Michael Barber, Tony Blair’s former chief education advisor and new joiner at Edexcel, is profiled in yesterday’s Education Guardian. The picture on the front page sums up the man brilliantly: he’s wearing the sharp suit and crisp white shirt that’s standard issue for a top-drawer consultant, but with a couple of reassuringly school-teacherly touches (thick-soled, PC plod shoes and reading glasses on a lanyard).
Barber’s policies inspire contempt and admiration in equal measure. In the former camp, the heroic Simon Jenkins (as far as I can tell, the only journalist who still cares about England’s traditions of local government) describes him as the “control freak’s control freak”. The latter camp includes Michael Gove, who offered Barber a job at the education department. (The Guardian’s at pains to point out that neither side has a bad word to say about him personally).

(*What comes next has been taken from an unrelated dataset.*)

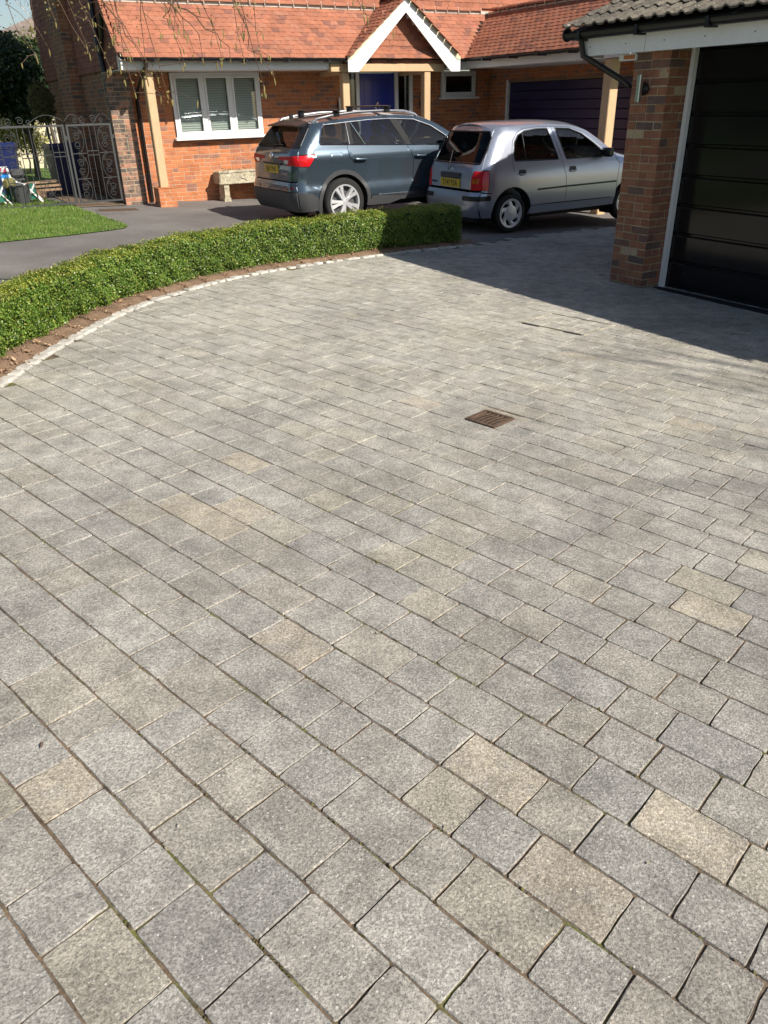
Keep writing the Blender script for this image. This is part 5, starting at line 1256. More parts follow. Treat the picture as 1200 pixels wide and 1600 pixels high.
for sg in (-1, 1):
    S = lambda x, z, off=0.0, sg=sg: c.side(x, z, off, sg)
    rgap = [(-.005, 1.12), (0, 1.0), (.02, .88), (.10, .77), (.23, .66), (.335, .50), (.365, .375)]
    wtop = [(.03, 1.29), (.115, 1.395), (.26, 1.447)]
    c.panel('rear_quarter', creaseR(.915, ztop_r) + [(-.28, c.ze(-.28))] + roofline(-.28, .26, 8)[1:] + wtop[::-1] + rgap[:4] + arc(0, RW, .375, 72, 190, 16) + [(-.40, .33), (-.40, .60), (c.kx(.62), .618), (c.kx(.63), .635), (-.45, .63), (-.43, .915)], S, P)
    c.panel('tail_lamp', lamp, S, M['lamp_red'], gap=.002, off=.004)
    c.panel('rear_door', [(.26, 1.447), (.5, 1.466), (.785, 1.464), (.955, .98), (1.03, .75), (1.055, .385), (.365, .375)] + arc(0, RW, .375, 17, 72, 8) + rgap[:3][::-1] + wtop[:2], S, P, holes=[RWIN])
    c.panel('front_door', [(.785, 1.464), (1.16, 1.446), (1.40, 1.370), (1.64, 1.235), (1.93, 1.065), (2.05, 1.01), (2.14, .90), (2.11, .60), (2.10, .385), (1.055, .385), (1.03, .75), (.955, .98)], S, P, holes=[FWIN])
    c.panel('roof_side', roofline(.26, 2.11, 30) + [(2.05, 1.01), (1.93, 1.065), (1.64, 1.235), (1.40, 1.370), (1.16, 1.446), (.785, 1.464), (.5, 1.466), (.26, 1.447)], S, P, gap=.001)
    c.panel('front_wing', [(2.05, 1.012)] + [(x, c.ze(x)) for x in (2.12, 2.2, 2.4, 2.6, 2.75)] + [(2.86, .80), (2.86, .55)] + arc(WB, RW, .365, 28, 165, 14) + [(2.10, .385), (2.11, .60), (2.14, .90)], S, P)
    c.panel('rear_door_glass', RWIN, S, M['car_glass'], off=-.010, gap=-.004, flange=0); c.panel('front_door_glass', FWIN, S, M['car_glass'], off=-.010, gap=-.004, flange=0)
    c.strip('window_seal', dens(RWIN + RWIN[:1], .06), S, .010, M['black'], off=-.002); c.strip('window_seal', dens(FWIN + FWIN[:1], .06), S, .010, M['black'], off=-.002)
    c.strip('window_bar', dens([(.26, 1.02), (.225, 1.395)], .08), S, .010, M['black'], off=-.006)
    c.panel('sill', [(.37, .372), (2.10, .382), (2.10, .265), (.33, .245)], S, P)
    c.strip('rub_strip', dens([(.47, .60), (1.04, .612)], .1), S, .013, M['black'], off=.002); c.strip('rub_strip', dens([(1.055, .612), (2.09, .625)], .1), S, .013, M['black'], off=.002)
    c.panel('bumper_side', [(-.40, .60), (-.375, .43)] + arc(0, RW, .375, 170, 184, 4) + [(-.385, .24), (c.kx(.22), .24), (c.kx(.4), .4), (c.kx(.5), .5), (c.kx(.6), .60)], S, P, off=.006)
    c.panel('bumper_pad_side', [(-.42, .50), (c.kx(.5), .49), (c.kx(.55), .56), (-.43, .565)], S, M['black'], off=.014, gap=0)
    for xc in (0, WB):
        b = MB(); vs = []
        for k in range(21):
            a = R(-25 + 230 * k / 20)
            for yy in (.785, .52): vs.append((xc + .372 * math.cos(a), sg * yy, RW + .372 * math.sin(a)))
        b.add(vs, [(2 * k, 2 * k + 1, 2 * k + 3, 2 * k + 2) for k in range(20)]); b.build('arch_liner', M['matt_black'], mic)
        wheel(mic, xc, sg * .705, RW, .208, .165, sg, 'trim')
    c.panel('inner_shell', [(-.45, .95), (-.1, 1.0), (2.0, .99), (2.2, .9), (2.1, .30), (.4, .30)] + arc(0, RW, .40, 10, 140, 10) + [(-.45, .7)], S, M['matt_black'], off=-.03, gap=0, flange=0)
    for hx in (.17, 1.16):
        h = c.panel('handle_recess', [(hx - .075, .845), (hx - .06, .895), (hx + .06, .895), (hx + .075, .845), (hx + .05, .815), (hx - .05, .815)], S, M['black'], off=.003, gap=0, flange=0)
        b = MB(); b.tube([c.side(hx - .065, .838, .012, sg), c.side(hx, .828, .016, sg), c.side(hx + .065, .838, .012, sg)], .012, 6); b.build('door_handle', P, h, True)
    m0 = c.side(1.76, 1.02, 0, sg)
    b = MB(); b.cbox(-.075, .075, -.10, .10, -.065, .065, .03, M=Matrix.Translation(m0 + Vector((.02, sg * .11, .05)))); b.tube([m0, m0 + Vector((.02, sg * .07, .02))], .025, 8); b.build('door_mirror', M['black'], mic, True)
    c.panel('side_repeater', [(2.34, .78), (2.40, .78), (2.40, .81), (2.34, .81)], S, M['lamp_orange'], off=.008, gap=0)
c.panel('roof', plan(-.28, 1.42), T3 if False else (lambda x, y, off=0.0: c.top(x, y, off)), P, gap=.001, grid=.09)
T3 = lambda x, y, off=0.0: c.top(x, y, off)
c.panel('windscreen', plan(1.44, 2.06, 8, .03), T3, M['car_glass'], gap=.003, flange=0, off=-.004); c.panel('bonnet', plan(2.10, 2.80, 8), T3, P)
RR = lambda y, z, off=0.0: c.rear(y, z, off)
RG = [(-.645, 1.0), (.645, 1.0), (.64, 1.15), (.595, 1.34), (.53, 1.425), (-.53, 1.425), (-.595, 1.34), (-.64, 1.15)]
def rpoly_top(z0, z1, n=8):
    zs = [z0 + (z1 - z0) * k / n for k in range(n + 1)]; yt = c.ky(z1)
    return [(c.ky(z), z) for z in zs] + [(yt * (1 - k / 10), z1 + c.crown * (1 - abs(1 - k / 10) ** 3.2)) for k in range(1, 20)] + [(-c.ky(z), z) for z in zs[::-1]]
c.panel('tailgate', rpoly_top(.64, 1.455), RR, P, holes=[RG])
c.panel('rear_window', RG, RR, M['car_glass_dark'], gap=-.002, flange=0, off=-.006); c.strip('window_seal', dens(RG + RG[:1], .05), RR, .013, M['black'], off=0)
c.panel('rear_bumper', rpoly(.24, .615), RR, P, off=.006)
for sg in (-1, 1):
    c.panel('lamp_inner', [(sg * y, z) for y, z in [(c.ky(.66), .64), (.555, .64), (.565, .80), (.60, .905), (c.ky(.9), .905), (c.ky(.8), .8)]], RR, M['lamp_inner'], gap=.002, off=.005)
    c.panel('indicator', [(sg * y, z) for y, z in [(.60, .735), (.70, .735), (.70, .80), (.60, .80)]], RR, M['lamp_orange'], gap=0, off=.008, flange=0)
    c.panel('bumper_pad', [(sg * y, z) for y, z in [(.42, .49), (c.ky(.5), .49), (c.ky(.55), .56), (.42, .555)]], RR, M['black'], off=.014, gap=0)
b = MB(); b.cbox(-.637, -.59, -.27, .27, .785, .865, .012); b.build('plate_housing', M['cladding'], mic)
b = MB(); b.cbox(-.632, -.617, -.27, .27, .655, .778, .003); npl = b.build('number_plate', M['plate'], mic)
text('plate_text', 'T247 FSA', .115, M['plate_ink'], npl, rear_text_m(-.634, 0, .715), .0008, .92)
b = MB(); b.tube([(-.615, .07, .90), (-.58, .08, 1.0), (-.475, .16, 1.17)], .009, 6); b.build('rear_wiper', M['black'], mic, True)
b = MB(); b.lathe([(0, -.012), (.03, -.010), (.034, 0)], 14, 'X', (-.598, 0, .905)); b.build('badge', M['chrome'], mic, True)
text('maker_badge', 'NISSAN', .045, M['plate_ink'], mic, rear_text_m(-.619, .46, .71), .002)
FF = lambda y, z, off=0.0: c.front(y, z, off)
c.panel('front_bumper', fpoly(.22, .60), FF, P); c.panel('grille', fpoly(.60, .74), FF, M['black'])
for sg in (-1, 1):
    c.panel('headlamp', [(sg * y, z) for y, z in [(.32, .62), (.62, .63), (.62, .76), (.32, .74)]], FF, M['lamp_clear'], off=.012, gap=0)
    c.panel('bumper_corner', [(2.86, .55), (2.86, .80), (c.xf(.76) - .293 * c.Rf, .76), (c.xf(.5) - .293 * c.Rf, .5), (c.xf(.22) - .293 * c.Rf, .22), (2.74, .22)], lambda x, z, off=0.0, sg=sg: c.side(x, z, off, sg), P)
b = MB(); b.box(-.55, 2.9, -.62, .62, .18, .28); b.build('underbody', M['matt_black'], mic)
b = MB(); b.box(-.35, 2.1, -.68, .68, .32, .40); b.cbox(1.62, 2.0, -.66, .66, .66, .95, .06); b.box(-.46, -.05, -.60, .60, .80, .86); b.build('cabin_floor', M['matt_black'], mic)
seats(mic, [(.92, [(-.33, .22), (.33, .22)]), (.12, [(-.32, .3), (.32, .3)])], 0, .44, M['seat_light'])
b = MB(); b.tube([(1.50 + .02 * math.cos(a) - .07 * math.sin(a), -.33 + .18 * math.cos(a), .96 + .16 * math.sin(a)) for a in [2 * math.pi * k / 20 for k in range(20)]], .014, 6, closed=True); b.build('steering_wheel', M['black'], mic, True)
b = MB(); b.tube([(.62, .25, 1.545), (.42, .30, 1.80)], .004, 5); b.build('aerial', M['black'], mic)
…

One thing that everyone’s agreed on is that Barber has almost Messianic self-belief. It’s fairly widely agreed that top-down targets created perverse incentives that damaged education. Schools pushed less-able pupils towards soft qualifications that helped their performance in the league tables, but didn’t do much good for pupils. Research conducted by Edinburgh University has shown that Academies, another reform he championed, were the principle offender here.
Barber, however, sees no need to revise his views on top-down prescription. He tells the Guardian that top-down performance management was right in the first stage of reform, as bad schools need prescription. There’s something a little Groucho Marx about this (“if you don’t like my principles, I’ve got others”).
Personally, I don’t find Barber’s feint very compelling. Any system based on top-down, national performance management will result in schools doing odd things that aren’t right for the pupils and communities that they serve. What’s in fact required, particularly in the most challenging schools, is an educational approach that is totally tailored to the needs of its pupils. Indeed, that was the principal rationale for allowing Academies to follow a more flexible curriculum. That will only happen in a system that empowers local people, not national government, to challenge educational under-performance.
One option here is trusting, and investing in, the UK’s forgotten army of school governors. School governors are at the heart of local democracy – there are about 310,000 governors in the country’s 23,000 schools. The best of them bring much-needed skills from the commercial sector and are not in the pay of the education system. They can’t do much at the moment, however, as their powers are weak compared to those of headteachers and the Government.
It is, of course, unlikely that Barber would have much time for this argument. The decisions that people will make, and their results, can’t easily be predicted by flow charts, scatter graphs and decision trees. Personally, however, I think it’s high-time that Barber revised his views. Back in 1995, he argued that “serious debate of failure” is a “precondition of success”. Perhaps it’s time he took a look at his own legacy.